3D scene scripts
+ + +

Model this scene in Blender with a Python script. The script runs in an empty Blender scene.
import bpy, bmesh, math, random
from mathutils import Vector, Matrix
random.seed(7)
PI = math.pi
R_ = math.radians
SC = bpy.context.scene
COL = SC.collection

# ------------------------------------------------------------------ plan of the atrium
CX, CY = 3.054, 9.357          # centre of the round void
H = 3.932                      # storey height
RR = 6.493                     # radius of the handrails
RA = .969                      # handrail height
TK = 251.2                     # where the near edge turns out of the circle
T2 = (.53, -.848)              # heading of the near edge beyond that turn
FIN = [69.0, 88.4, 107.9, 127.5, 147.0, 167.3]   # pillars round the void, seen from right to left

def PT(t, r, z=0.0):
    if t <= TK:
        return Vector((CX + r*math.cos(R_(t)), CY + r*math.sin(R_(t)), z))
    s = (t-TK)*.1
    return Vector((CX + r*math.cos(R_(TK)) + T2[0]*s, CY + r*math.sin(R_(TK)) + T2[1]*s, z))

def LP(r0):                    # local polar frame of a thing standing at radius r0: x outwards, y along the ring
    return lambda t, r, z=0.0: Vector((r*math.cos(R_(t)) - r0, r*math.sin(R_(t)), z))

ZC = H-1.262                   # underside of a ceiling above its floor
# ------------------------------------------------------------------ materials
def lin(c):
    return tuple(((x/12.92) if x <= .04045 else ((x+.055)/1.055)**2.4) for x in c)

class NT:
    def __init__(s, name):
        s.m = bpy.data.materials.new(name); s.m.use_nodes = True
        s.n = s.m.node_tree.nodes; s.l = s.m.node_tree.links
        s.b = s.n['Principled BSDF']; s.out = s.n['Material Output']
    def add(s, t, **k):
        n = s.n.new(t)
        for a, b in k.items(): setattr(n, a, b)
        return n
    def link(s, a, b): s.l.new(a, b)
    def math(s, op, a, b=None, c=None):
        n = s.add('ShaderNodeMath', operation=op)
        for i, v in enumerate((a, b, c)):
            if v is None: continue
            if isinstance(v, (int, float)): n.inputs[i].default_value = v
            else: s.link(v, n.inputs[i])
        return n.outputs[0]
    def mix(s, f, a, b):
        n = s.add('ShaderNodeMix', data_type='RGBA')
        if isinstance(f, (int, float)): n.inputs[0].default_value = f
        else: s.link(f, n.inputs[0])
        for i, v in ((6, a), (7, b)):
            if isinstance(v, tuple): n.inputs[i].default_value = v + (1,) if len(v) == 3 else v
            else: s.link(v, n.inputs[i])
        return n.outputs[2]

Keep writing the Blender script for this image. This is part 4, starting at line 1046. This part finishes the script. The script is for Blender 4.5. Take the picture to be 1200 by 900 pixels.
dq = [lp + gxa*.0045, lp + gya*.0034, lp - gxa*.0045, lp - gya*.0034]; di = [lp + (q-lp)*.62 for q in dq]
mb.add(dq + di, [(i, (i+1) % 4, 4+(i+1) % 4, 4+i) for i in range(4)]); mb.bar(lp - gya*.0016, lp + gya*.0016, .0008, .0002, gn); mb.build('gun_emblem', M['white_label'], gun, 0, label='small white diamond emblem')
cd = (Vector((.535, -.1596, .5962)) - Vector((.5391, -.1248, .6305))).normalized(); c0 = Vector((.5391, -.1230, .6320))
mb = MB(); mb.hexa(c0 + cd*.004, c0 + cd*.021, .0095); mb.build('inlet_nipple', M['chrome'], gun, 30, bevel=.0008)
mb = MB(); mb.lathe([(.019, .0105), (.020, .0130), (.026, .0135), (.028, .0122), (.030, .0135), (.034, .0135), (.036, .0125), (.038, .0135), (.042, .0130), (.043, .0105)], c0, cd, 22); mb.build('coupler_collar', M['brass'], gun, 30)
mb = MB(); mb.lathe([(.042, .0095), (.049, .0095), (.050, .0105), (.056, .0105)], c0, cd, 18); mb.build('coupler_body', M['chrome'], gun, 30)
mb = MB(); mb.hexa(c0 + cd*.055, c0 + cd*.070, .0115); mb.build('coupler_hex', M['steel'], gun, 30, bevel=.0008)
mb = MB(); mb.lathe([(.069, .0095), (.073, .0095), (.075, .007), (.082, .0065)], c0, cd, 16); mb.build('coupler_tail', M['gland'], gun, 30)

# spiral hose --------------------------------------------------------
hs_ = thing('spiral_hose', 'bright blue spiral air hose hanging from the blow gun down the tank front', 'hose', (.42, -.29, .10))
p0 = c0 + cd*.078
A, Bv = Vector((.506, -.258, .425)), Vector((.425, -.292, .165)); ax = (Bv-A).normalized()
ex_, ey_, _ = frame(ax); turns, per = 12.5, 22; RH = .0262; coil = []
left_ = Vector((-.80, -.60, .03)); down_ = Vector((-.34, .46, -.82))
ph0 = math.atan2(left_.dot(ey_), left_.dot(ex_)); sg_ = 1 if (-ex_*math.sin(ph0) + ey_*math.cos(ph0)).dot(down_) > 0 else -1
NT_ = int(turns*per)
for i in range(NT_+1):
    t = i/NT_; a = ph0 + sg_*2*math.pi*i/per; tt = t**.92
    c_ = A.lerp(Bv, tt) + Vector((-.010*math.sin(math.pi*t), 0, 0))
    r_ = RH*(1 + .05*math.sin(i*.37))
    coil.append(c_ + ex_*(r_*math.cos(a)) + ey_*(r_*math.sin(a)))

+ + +

__Given exercise__. Write the material out exactly, with nothing left out.

__Task output__.
Model this scene in Blender with a Python script. The script runs in an empty Blender scene.
import bpy, bmesh, math, random
from mathutils import Vector, Matrix
random.seed(7)
PI = math.pi
R_ = math.radians
SC = bpy.context.scene
COL = SC.collection

# ------------------------------------------------------------------ plan of the atrium
CX, CY = 3.054, 9.357          # centre of the round void
H = 3.932                      # storey height
RR = 6.493                     # radius of the handrails
RA = .969                      # handrail height
TK = 251.2                     # where the near edge turns out of the circle
T2 = (.53, -.848)              # heading of the near edge beyond that turn
FIN = [69.0, 88.4, 107.9, 127.5, 147.0, 167.3]   # pillars round the void, seen from right to left

def PT(t, r, z=0.0):
    if t <= TK:
        return Vector((CX + r*math.cos(R_(t)), CY + r*math.sin(R_(t)), z))
    s = (t-TK)*.1
    return Vector((CX + r*math.cos(R_(TK)) + T2[0]*s, CY + r*math.sin(R_(TK)) + T2[1]*s, z))

def LP(r0):                    # local polar frame of a thing standing at radius r0: x outwards, y along the ring
    return lambda t, r, z=0.0: Vector((r*math.cos(R_(t)) - r0, r*math.sin(R_(t)), z))

ZC = H-1.262                   # underside of a ceiling above its floor
# ------------------------------------------------------------------ materials
def lin(c):
    return tuple(((x/12.92) if x <= .04045 else ((x+.055)/1.055)**2.4) for x in c)

class NT:
    def __init__(s, name):
        s.m = bpy.data.materials.new(name); s.m.use_nodes = True
        s.n = s.m.node_tree.nodes; s.l = s.m.node_tree.links
        s.b = s.n['Principled BSDF']; s.out = s.n['Material Output']
    def add(s, t, **k):
        n = s.n.new(t)
        for a, b in k.items(): setattr(n, a, b)
        return n
    def link(s, a, b): s.l.new(a, b)
    def math(s, op, a, b=None, c=None):
        n = s.add('ShaderNodeMath', operation=op)
        for i, v in enumerate((a, b, c)):
            if v is None: continue
            if isinstance(v, (int, float)): n.inputs[i].default_value = v
            else: s.link(v, n.inputs[i])
        return n.outputs[0]
    def mix(s, f, a, b):
        n = s.add('ShaderNodeMix', data_type='RGBA')
        if isinstance(f, (int, float)): n.inputs[0].default_value = f
        else: s.link(f, n.inputs[0])
        for i, v in ((6, a), (7, b)):
            if isinstance(v, tuple): n.inputs[i].default_value = v + (1,) if len(v) == 3 else v
            else: s.link(v, n.inputs[i])
        return n.outputs[2]

Keep writing the Blender script for this image. This is part 4, starting at line 1046. This part finishes the script. The script is for Blender 4.5. Take the picture to be 1200 by 900 pixels.
dq = [lp + gxa*.0045, lp + gya*.0034, lp - gxa*.0045, lp - gya*.0034]; di = [lp + (q-lp)*.62 for q in dq]
mb.add(dq + di, [(i, (i+1) % 4, 4+(i+1) % 4, 4+i) for i in range(4)]); mb.bar(lp - gya*.0016, lp + gya*.0016, .0008, .0002, gn); mb.build('gun_emblem', M['white_label'], gun, 0, label='small white diamond emblem')
cd = (Vector((.535, -.1596, .5962)) - Vector((.5391, -.1248, .6305))).normalized(); c0 = Vector((.5391, -.1230, .6320))
mb = MB(); mb.hexa(c0 + cd*.004, c0 + cd*.021, .0095); mb.build('inlet_nipple', M['chrome'], gun, 30, bevel=.0008)
mb = MB(); mb.lathe([(.019, .0105), (.020, .0130), (.026, .0135), (.028, .0122), (.030, .0135), (.034, .0135), (.036, .0125), (.038, .0135), (.042, .0130), (.043, .0105)], c0, cd, 22); mb.build('coupler_collar', M['brass'], gun, 30)
mb = MB(); mb.lathe([(.042, .0095), (.049, .0095), (.050, .0105), (.056, .0105)], c0, cd, 18); mb.build('coupler_body', M['chrome'], gun, 30)
mb = MB(); mb.hexa(c0 + cd*.055, c0 + cd*.070, .0115); mb.build('coupler_hex', M['steel'], gun, 30, bevel=.0008)
mb = MB(); mb.lathe([(.069, .0095), (.073, .0095), (.075, .007), (.082, .0065)], c0, cd, 16); mb.build('coupler_tail', M['gland'], gun, 30)

# spiral hose --------------------------------------------------------
hs_ = thing('spiral_hose', 'bright blue spiral air hose hanging from the blow gun down the tank front', 'hose', (.42, -.29, .10))
p0 = c0 + cd*.078
A, Bv = Vector((.506, -.258, .425)), Vector((.425, -.292, .165)); ax = (Bv-A).normalized()
ex_, ey_, _ = frame(ax); turns, per = 12.5, 22; RH = .0262; coil = []
left_ = Vector((-.80, -.60, .03)); down_ = Vector((-.34, .46, -.82))
ph0 = math.atan2(left_.dot(ey_), left_.dot(ex_)); sg_ = 1 if (-ex_*math.sin(ph0) + ey_*math.cos(ph0)).dot(down_) > 0 else -1
NT_ = int(turns*per)
for i in range(NT_+1):
    t = i/NT_; a = ph0 + sg_*2*math.pi*i/per; tt = t**.92
    c_ = A.lerp(Bv, tt) + Vector((-.010*math.sin(math.pi*t), 0, 0))
    r_ = RH*(1 + .05*math.sin(i*.37))
    coil.append(c_ + ex_*(r_*math.cos(a)) + ey_*(r_*math.sin(a)))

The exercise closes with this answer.